§ **Task instructions**
Reproduce all of the data word for word.

## Start

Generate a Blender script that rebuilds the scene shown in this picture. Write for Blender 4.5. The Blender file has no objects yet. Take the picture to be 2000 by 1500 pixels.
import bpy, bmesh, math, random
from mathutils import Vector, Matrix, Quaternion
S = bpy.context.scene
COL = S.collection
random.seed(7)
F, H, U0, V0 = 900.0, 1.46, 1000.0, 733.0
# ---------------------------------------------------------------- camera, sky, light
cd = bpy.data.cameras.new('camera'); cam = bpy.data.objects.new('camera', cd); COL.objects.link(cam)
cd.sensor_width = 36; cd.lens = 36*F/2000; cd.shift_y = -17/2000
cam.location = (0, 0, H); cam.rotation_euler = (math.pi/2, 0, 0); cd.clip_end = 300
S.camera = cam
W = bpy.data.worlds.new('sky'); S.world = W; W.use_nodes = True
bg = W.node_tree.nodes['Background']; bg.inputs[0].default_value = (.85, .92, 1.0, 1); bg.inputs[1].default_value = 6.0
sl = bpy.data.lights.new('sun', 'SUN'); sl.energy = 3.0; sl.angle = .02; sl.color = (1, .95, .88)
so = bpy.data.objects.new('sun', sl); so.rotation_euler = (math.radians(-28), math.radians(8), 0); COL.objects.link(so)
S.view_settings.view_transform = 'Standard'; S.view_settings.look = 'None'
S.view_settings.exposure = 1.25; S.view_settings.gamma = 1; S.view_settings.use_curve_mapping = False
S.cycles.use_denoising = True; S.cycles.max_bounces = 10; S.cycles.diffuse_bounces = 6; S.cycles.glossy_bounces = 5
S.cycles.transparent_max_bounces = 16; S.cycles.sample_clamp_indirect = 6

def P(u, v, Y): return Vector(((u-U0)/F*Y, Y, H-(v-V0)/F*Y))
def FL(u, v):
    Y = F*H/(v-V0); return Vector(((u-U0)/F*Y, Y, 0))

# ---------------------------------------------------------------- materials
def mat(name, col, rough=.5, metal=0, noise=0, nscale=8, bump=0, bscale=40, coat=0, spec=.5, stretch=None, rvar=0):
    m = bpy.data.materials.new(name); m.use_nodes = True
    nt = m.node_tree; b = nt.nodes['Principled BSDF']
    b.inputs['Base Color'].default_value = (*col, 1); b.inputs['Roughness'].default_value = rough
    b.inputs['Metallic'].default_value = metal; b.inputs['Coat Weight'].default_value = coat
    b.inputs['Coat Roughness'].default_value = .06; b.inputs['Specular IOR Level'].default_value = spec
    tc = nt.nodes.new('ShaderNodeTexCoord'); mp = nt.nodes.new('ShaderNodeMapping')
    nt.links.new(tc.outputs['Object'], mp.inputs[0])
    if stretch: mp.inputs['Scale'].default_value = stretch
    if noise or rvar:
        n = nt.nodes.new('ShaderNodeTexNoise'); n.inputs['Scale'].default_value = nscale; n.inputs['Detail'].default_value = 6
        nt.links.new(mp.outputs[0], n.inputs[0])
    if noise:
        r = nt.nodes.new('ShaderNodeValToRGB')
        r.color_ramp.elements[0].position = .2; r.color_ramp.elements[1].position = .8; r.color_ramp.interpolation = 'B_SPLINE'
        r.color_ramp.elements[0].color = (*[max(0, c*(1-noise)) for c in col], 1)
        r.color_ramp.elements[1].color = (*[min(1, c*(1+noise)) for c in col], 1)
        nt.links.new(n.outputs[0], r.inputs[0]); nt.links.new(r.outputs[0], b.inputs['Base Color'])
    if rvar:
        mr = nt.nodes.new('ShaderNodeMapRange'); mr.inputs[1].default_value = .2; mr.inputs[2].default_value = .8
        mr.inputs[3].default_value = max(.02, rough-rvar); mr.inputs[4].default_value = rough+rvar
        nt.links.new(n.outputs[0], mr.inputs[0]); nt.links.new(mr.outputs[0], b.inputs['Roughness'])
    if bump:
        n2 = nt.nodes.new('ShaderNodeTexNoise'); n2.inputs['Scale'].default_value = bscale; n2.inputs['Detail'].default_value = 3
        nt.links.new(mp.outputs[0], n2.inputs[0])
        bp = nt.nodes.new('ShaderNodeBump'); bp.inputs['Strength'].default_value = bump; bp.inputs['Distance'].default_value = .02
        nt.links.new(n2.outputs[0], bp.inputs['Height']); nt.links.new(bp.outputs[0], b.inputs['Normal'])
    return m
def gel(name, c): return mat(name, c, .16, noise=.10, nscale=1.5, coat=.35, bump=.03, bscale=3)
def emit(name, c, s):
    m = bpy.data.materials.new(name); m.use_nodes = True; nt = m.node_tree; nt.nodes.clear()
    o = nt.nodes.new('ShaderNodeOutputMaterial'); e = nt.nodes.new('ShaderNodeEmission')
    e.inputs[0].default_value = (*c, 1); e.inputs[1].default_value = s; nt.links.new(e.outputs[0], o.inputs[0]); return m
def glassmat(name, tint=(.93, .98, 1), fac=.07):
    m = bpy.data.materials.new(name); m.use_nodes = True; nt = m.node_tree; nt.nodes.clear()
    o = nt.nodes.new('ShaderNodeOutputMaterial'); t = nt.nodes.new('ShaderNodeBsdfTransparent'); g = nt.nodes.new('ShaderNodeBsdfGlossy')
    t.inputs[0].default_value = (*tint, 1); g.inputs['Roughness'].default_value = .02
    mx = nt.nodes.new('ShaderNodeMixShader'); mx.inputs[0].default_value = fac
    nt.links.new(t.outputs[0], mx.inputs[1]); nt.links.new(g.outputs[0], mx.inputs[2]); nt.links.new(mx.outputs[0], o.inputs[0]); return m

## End

§ **Exercise solution**
Generate a Blender script that rebuilds the scene shown in this picture. Write for Blender 4.5. The Blender file has no objects yet. Take the picture to be 2000 by 1500 pixels.
import bpy, bmesh, math, random
from mathutils import Vector, Matrix, Quaternion
S = bpy.context.scene
COL = S.collection
random.seed(7)
F, H, U0, V0 = 900.0, 1.46, 1000.0, 733.0
# ---------------------------------------------------------------- camera, sky, light
cd = bpy.data.cameras.new('camera'); cam = bpy.data.objects.new('camera', cd); COL.objects.link(cam)
cd.sensor_width = 36; cd.lens = 36*F/2000; cd.shift_y = -17/2000
cam.location = (0, 0, H); cam.rotation_euler = (math.pi/2, 0, 0); cd.clip_end = 300
S.camera = cam
W = bpy.data.worlds.new('sky'); S.world = W; W.use_nodes = True
bg = W.node_tree.nodes['Background']; bg.inputs[0].default_value = (.85, .92, 1.0, 1); bg.inputs[1].default_value = 6.0
sl = bpy.data.lights.new('sun', 'SUN'); sl.energy = 3.0; sl.angle = .02; sl.color = (1, .95, .88)
so = bpy.data.objects.new('sun', sl); so.rotation_euler = (math.radians(-28), math.radians(8), 0); COL.objects.link(so)
S.view_settings.view_transform = 'Standard'; S.view_settings.look = 'None'
S.view_settings.exposure = 1.25; S.view_settings.gamma = 1; S.view_settings.use_curve_mapping = False
S.cycles.use_denoising = True; S.cycles.max_bounces = 10; S.cycles.diffuse_bounces = 6; S.cycles.glossy_bounces = 5
S.cycles.transparent_max_bounces = 16; S.cycles.sample_clamp_indirect = 6

def P(u, v, Y): return Vector(((u-U0)/F*Y, Y, H-(v-V0)/F*Y))
def FL(u, v):
    Y = F*H/(v-V0); return Vector(((u-U0)/F*Y, Y, 0))

# ---------------------------------------------------------------- materials
def mat(name, col, rough=.5, metal=0, noise=0, nscale=8, bump=0, bscale=40, coat=0, spec=.5, stretch=None, rvar=0):
    m = bpy.data.materials.new(name); m.use_nodes = True
    nt = m.node_tree; b = nt.nodes['Principled BSDF']
    b.inputs['Base Color'].default_value = (*col, 1); b.inputs['Roughness'].default_value = rough
    b.inputs['Metallic'].default_value = metal; b.inputs['Coat Weight'].default_value = coat
    b.inputs['Coat Roughness'].default_value = .06; b.inputs['Specular IOR Level'].default_value = spec
    tc = nt.nodes.new('ShaderNodeTexCoord'); mp = nt.nodes.new('ShaderNodeMapping')
    nt.links.new(tc.outputs['Object'], mp.inputs[0])
    if stretch: mp.inputs['Scale'].default_value = stretch
    if noise or rvar:
        n = nt.nodes.new('ShaderNodeTexNoise'); n.inputs['Scale'].default_value = nscale; n.inputs['Detail'].default_value = 6
        nt.links.new(mp.outputs[0], n.inputs[0])
    if noise:
        r = nt.nodes.new('ShaderNodeValToRGB')
        r.color_ramp.elements[0].position = .2; r.color_ramp.elements[1].position = .8; r.color_ramp.interpolation = 'B_SPLINE'
        r.color_ramp.elements[0].color = (*[max(0, c*(1-noise)) for c in col], 1)
        r.color_ramp.elements[1].color = (*[min(1, c*(1+noise)) for c in col], 1)
        nt.links.new(n.outputs[0], r.inputs[0]); nt.links.new(r.outputs[0], b.inputs['Base Color'])
    if rvar:
        mr = nt.nodes.new('ShaderNodeMapRange'); mr.inputs[1].default_value = .2; mr.inputs[2].default_value = .8
        mr.inputs[3].default_value = max(.02, rough-rvar); mr.inputs[4].default_value = rough+rvar
        nt.links.new(n.outputs[0], mr.inputs[0]); nt.links.new(mr.outputs[0], b.inputs['Roughness'])
    if bump:
        n2 = nt.nodes.new('ShaderNodeTexNoise'); n2.inputs['Scale'].default_value = bscale; n2.inputs['Detail'].default_value = 3
        nt.links.new(mp.outputs[0], n2.inputs[0])
        bp = nt.nodes.new('ShaderNodeBump'); bp.inputs['Strength'].default_value = bump; bp.inputs['Distance'].default_value = .02
        nt.links.new(n2.outputs[0], bp.inputs['Height']); nt.links.new(bp.outputs[0], b.inputs['Normal'])
    return m
def gel(name, c): return mat(name, c, .16, noise=.10, nscale=1.5, coat=.35, bump=.03, bscale=3)
def emit(name, c, s):
    m = bpy.data.materials.new(name); m.use_nodes = True; nt = m.node_tree; nt.nodes.clear()
    o = nt.nodes.new('ShaderNodeOutputMaterial'); e = nt.nodes.new('ShaderNodeEmission')
    e.inputs[0].default_value = (*c, 1); e.inputs[1].default_value = s; nt.links.new(e.outputs[0], o.inputs[0]); return m
def glassmat(name, tint=(.93, .98, 1), fac=.07):
    m = bpy.data.materials.new(name); m.use_nodes = True; nt = m.node_tree; nt.nodes.clear()
    o = nt.nodes.new('ShaderNodeOutputMaterial'); t = nt.nodes.new('ShaderNodeBsdfTransparent'); g = nt.nodes.new('ShaderNodeBsdfGlossy')
    t.inputs[0].default_value = (*tint, 1); g.inputs['Roughness'].default_value = .02
    mx = nt.nodes.new('ShaderNodeMixShader'); mx.inputs[0].default_value = fac
    nt.links.new(t.outputs[0], mx.inputs[1]); nt.links.new(g.outputs[0], mx.inputs[2]); nt.links.new(mx.outputs[0], o.inputs[0]); return m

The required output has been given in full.